▸ **DATA**:
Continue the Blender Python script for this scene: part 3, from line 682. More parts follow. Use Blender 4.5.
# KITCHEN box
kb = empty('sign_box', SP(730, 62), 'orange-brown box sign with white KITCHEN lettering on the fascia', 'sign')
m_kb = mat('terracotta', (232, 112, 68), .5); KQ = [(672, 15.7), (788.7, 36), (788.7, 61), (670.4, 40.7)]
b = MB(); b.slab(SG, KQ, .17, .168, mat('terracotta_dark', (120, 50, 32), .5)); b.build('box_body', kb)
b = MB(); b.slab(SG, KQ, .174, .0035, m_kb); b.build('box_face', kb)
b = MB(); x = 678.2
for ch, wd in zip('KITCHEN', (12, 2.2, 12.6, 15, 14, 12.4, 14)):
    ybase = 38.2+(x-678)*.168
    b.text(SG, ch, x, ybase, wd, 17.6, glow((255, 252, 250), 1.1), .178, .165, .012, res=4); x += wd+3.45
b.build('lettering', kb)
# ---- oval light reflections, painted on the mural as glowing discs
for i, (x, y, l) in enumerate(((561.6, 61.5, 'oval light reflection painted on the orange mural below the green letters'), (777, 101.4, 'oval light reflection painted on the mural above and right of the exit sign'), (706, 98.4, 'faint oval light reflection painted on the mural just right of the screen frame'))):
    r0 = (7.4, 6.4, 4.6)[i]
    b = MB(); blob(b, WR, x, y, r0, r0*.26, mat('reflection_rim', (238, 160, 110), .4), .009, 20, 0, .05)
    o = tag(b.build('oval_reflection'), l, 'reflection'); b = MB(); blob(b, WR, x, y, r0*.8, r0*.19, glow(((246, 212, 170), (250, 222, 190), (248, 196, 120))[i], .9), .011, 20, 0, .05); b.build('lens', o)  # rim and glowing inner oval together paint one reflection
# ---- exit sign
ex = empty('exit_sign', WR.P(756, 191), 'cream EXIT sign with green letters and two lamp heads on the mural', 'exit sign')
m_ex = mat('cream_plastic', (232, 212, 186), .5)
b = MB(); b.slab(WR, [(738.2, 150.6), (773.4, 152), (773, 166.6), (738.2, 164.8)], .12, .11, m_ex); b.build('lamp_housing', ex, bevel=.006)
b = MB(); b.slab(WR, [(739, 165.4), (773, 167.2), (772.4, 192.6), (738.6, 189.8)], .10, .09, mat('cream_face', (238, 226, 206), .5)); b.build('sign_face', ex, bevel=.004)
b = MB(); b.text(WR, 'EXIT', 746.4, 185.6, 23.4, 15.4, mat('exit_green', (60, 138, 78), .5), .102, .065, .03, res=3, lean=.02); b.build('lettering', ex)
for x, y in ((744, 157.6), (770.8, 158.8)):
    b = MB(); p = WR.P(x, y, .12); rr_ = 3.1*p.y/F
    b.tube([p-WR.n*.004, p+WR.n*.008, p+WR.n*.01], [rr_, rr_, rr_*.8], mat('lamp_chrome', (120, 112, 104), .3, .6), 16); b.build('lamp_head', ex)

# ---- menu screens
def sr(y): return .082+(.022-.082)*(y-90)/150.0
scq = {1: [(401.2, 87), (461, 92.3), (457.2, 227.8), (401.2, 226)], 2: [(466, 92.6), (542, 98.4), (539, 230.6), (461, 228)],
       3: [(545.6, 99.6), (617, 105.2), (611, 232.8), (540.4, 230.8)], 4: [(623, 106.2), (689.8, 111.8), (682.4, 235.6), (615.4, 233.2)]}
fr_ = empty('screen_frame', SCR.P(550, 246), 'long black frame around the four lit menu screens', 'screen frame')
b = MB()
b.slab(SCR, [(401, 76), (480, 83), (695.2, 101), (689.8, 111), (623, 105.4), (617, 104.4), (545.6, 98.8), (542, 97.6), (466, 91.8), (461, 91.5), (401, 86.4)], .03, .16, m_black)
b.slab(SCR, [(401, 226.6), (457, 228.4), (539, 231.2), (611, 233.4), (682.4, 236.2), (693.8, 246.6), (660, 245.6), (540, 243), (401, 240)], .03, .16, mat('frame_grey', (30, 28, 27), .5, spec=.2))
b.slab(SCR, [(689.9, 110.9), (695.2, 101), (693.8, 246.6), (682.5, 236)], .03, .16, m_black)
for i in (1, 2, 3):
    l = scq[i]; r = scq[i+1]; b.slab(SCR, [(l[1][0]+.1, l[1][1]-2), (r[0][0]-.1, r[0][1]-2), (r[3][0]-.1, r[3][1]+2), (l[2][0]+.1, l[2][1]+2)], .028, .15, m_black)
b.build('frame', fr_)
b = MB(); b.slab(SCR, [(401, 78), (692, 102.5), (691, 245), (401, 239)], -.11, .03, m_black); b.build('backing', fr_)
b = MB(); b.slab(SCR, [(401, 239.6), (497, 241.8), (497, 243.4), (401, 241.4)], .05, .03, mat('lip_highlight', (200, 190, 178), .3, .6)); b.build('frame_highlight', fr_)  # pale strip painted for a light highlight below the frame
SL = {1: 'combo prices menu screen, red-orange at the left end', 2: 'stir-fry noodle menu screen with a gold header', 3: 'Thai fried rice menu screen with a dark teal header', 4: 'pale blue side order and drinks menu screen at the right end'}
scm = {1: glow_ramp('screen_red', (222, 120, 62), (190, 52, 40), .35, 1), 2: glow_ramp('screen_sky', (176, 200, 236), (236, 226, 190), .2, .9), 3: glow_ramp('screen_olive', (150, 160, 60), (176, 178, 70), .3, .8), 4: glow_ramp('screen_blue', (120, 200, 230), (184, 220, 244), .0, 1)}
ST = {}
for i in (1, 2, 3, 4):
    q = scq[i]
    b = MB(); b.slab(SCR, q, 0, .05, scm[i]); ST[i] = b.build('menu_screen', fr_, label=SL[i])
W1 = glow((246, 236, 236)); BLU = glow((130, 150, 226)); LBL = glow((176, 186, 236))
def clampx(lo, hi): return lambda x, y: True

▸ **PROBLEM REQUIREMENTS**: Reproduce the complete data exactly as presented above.

▸ **CORRECT ANSWER**:
Continue the Blender Python script for this scene: part 3, from line 682. More parts follow. Use Blender 4.5.
# KITCHEN box
kb = empty('sign_box', SP(730, 62), 'orange-brown box sign with white KITCHEN lettering on the fascia', 'sign')
m_kb = mat('terracotta', (232, 112, 68), .5); KQ = [(672, 15.7), (788.7, 36), (788.7, 61), (670.4, 40.7)]
b = MB(); b.slab(SG, KQ, .17, .168, mat('terracotta_dark', (120, 50, 32), .5)); b.build('box_body', kb)
b = MB(); b.slab(SG, KQ, .174, .0035, m_kb); b.build('box_face', kb)
b = MB(); x = 678.2
for ch, wd in zip('KITCHEN', (12, 2.2, 12.6, 15, 14, 12.4, 14)):
    ybase = 38.2+(x-678)*.168
    b.text(SG, ch, x, ybase, wd, 17.6, glow((255, 252, 250), 1.1), .178, .165, .012, res=4); x += wd+3.45
b.build('lettering', kb)
# ---- oval light reflections, painted on the mural as glowing discs
for i, (x, y, l) in enumerate(((561.6, 61.5, 'oval light reflection painted on the orange mural below the green letters'), (777, 101.4, 'oval light reflection painted on the mural above and right of the exit sign'), (706, 98.4, 'faint oval light reflection painted on the mural just right of the screen frame'))):
    r0 = (7.4, 6.4, 4.6)[i]
    b = MB(); blob(b, WR, x, y, r0, r0*.26, mat('reflection_rim', (238, 160, 110), .4), .009, 20, 0, .05)
    o = tag(b.build('oval_reflection'), l, 'reflection'); b = MB(); blob(b, WR, x, y, r0*.8, r0*.19, glow(((246, 212, 170), (250, 222, 190), (248, 196, 120))[i], .9), .011, 20, 0, .05); b.build('lens', o)  # rim and glowing inner oval together paint one reflection
# ---- exit sign
ex = empty('exit_sign', WR.P(756, 191), 'cream EXIT sign with green letters and two lamp heads on the mural', 'exit sign')
m_ex = mat('cream_plastic', (232, 212, 186), .5)
b = MB(); b.slab(WR, [(738.2, 150.6), (773.4, 152), (773, 166.6), (738.2, 164.8)], .12, .11, m_ex); b.build('lamp_housing', ex, bevel=.006)
b = MB(); b.slab(WR, [(739, 165.4), (773, 167.2), (772.4, 192.6), (738.6, 189.8)], .10, .09, mat('cream_face', (238, 226, 206), .5)); b.build('sign_face', ex, bevel=.004)
b = MB(); b.text(WR, 'EXIT', 746.4, 185.6, 23.4, 15.4, mat('exit_green', (60, 138, 78), .5), .102, .065, .03, res=3, lean=.02); b.build('lettering', ex)
for x, y in ((744, 157.6), (770.8, 158.8)):
    b = MB(); p = WR.P(x, y, .12); rr_ = 3.1*p.y/F
    b.tube([p-WR.n*.004, p+WR.n*.008, p+WR.n*.01], [rr_, rr_, rr_*.8], mat('lamp_chrome', (120, 112, 104), .3, .6), 16); b.build('lamp_head', ex)

# ---- menu screens
def sr(y): return .082+(.022-.082)*(y-90)/150.0
scq = {1: [(401.2, 87), (461, 92.3), (457.2, 227.8), (401.2, 226)], 2: [(466, 92.6), (542, 98.4), (539, 230.6), (461, 228)],
       3: [(545.6, 99.6), (617, 105.2), (611, 232.8), (540.4, 230.8)], 4: [(623, 106.2), (689.8, 111.8), (682.4, 235.6), (615.4, 233.2)]}
fr_ = empty('screen_frame', SCR.P(550, 246), 'long black frame around the four lit menu screens', 'screen frame')
b = MB()
b.slab(SCR, [(401, 76), (480, 83), (695.2, 101), (689.8, 111), (623, 105.4), (617, 104.4), (545.6, 98.8), (542, 97.6), (466, 91.8), (461, 91.5), (401, 86.4)], .03, .16, m_black)
b.slab(SCR, [(401, 226.6), (457, 228.4), (539, 231.2), (611, 233.4), (682.4, 236.2), (693.8, 246.6), (660, 245.6), (540, 243), (401, 240)], .03, .16, mat('frame_grey', (30, 28, 27), .5, spec=.2))
b.slab(SCR, [(689.9, 110.9), (695.2, 101), (693.8, 246.6), (682.5, 236)], .03, .16, m_black)
for i in (1, 2, 3):
    l = scq[i]; r = scq[i+1]; b.slab(SCR, [(l[1][0]+.1, l[1][1]-2), (r[0][0]-.1, r[0][1]-2), (r[3][0]-.1, r[3][1]+2), (l[2][0]+.1, l[2][1]+2)], .028, .15, m_black)
b.build('frame', fr_)
b = MB(); b.slab(SCR, [(401, 78), (692, 102.5), (691, 245), (401, 239)], -.11, .03, m_black); b.build('backing', fr_)
b = MB(); b.slab(SCR, [(401, 239.6), (497, 241.8), (497, 243.4), (401, 241.4)], .05, .03, mat('lip_highlight', (200, 190, 178), .3, .6)); b.build('frame_highlight', fr_)  # pale strip painted for a light highlight below the frame
SL = {1: 'combo prices menu screen, red-orange at the left end', 2: 'stir-fry noodle menu screen with a gold header', 3: 'Thai fried rice menu screen with a dark teal header', 4: 'pale blue side order and drinks menu screen at the right end'}
scm = {1: glow_ramp('screen_red', (222, 120, 62), (190, 52, 40), .35, 1), 2: glow_ramp('screen_sky', (176, 200, 236), (236, 226, 190), .2, .9), 3: glow_ramp('screen_olive', (150, 160, 60), (176, 178, 70), .3, .8), 4: glow_ramp('screen_blue', (120, 200, 230), (184, 220, 244), .0, 1)}
ST = {}
for i in (1, 2, 3, 4):
    q = scq[i]
    b = MB(); b.slab(SCR, q, 0, .05, scm[i]); ST[i] = b.build('menu_screen', fr_, label=SL[i])
W1 = glow((246, 236, 236)); BLU = glow((130, 150, 226)); LBL = glow((176, 186, 236))
def clampx(lo, hi): return lambda x, y: True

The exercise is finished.